> **MATERIAL PROVIDED**

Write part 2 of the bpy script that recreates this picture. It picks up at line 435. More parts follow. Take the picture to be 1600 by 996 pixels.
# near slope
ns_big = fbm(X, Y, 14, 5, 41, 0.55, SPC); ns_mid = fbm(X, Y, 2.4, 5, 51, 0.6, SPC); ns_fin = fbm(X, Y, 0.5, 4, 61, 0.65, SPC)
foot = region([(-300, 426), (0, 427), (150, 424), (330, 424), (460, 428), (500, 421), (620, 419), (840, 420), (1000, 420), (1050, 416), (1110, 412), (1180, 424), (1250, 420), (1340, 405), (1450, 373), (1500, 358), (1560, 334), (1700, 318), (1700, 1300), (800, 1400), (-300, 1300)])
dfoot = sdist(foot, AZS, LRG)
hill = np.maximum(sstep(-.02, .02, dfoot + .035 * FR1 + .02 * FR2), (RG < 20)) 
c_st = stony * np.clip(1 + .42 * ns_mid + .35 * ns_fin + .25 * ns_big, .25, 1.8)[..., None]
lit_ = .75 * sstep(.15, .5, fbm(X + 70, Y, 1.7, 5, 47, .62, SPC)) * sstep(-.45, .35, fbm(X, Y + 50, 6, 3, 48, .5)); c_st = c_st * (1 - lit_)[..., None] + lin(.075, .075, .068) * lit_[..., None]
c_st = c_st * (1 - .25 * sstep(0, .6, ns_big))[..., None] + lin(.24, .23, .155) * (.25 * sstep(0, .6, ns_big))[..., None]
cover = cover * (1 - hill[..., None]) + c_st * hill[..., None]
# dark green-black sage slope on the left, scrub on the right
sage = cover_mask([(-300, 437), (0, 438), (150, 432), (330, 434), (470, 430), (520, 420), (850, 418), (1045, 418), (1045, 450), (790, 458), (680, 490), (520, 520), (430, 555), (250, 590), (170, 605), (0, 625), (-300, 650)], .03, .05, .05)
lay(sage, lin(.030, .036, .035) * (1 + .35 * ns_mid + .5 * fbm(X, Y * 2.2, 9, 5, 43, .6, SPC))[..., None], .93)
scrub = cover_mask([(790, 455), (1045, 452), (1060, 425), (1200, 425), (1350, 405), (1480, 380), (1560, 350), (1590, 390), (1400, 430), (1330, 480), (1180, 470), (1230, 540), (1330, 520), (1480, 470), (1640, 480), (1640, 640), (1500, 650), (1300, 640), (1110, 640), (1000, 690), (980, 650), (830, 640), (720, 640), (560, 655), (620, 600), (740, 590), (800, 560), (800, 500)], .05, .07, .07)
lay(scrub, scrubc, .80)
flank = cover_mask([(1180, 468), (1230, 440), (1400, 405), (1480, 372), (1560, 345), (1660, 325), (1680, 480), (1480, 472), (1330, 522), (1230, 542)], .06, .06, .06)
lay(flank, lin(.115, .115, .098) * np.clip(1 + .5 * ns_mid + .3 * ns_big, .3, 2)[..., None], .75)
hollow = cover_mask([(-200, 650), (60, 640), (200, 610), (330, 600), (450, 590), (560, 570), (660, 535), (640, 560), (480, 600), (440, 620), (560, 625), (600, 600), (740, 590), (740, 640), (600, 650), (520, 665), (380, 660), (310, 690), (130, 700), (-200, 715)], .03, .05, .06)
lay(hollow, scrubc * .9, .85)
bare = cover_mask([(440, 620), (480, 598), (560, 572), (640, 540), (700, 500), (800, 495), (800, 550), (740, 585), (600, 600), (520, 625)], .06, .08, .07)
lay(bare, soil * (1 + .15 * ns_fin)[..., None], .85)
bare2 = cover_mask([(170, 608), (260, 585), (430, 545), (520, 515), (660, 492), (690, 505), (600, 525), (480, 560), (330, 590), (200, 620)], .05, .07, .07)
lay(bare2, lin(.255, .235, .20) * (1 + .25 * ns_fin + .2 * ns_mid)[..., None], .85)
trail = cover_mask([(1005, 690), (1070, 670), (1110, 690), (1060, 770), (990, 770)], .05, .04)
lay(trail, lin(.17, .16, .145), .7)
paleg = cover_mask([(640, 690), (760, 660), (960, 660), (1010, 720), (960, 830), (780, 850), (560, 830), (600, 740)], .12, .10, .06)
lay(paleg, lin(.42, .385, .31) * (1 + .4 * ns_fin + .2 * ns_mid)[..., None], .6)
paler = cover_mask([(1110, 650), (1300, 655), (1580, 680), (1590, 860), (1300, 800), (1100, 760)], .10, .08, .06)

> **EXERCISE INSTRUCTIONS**
Looking back at the lines above, state how many contain the word "hollow", and supply nothing besides the number.

> **EXERCISE RESULT**
2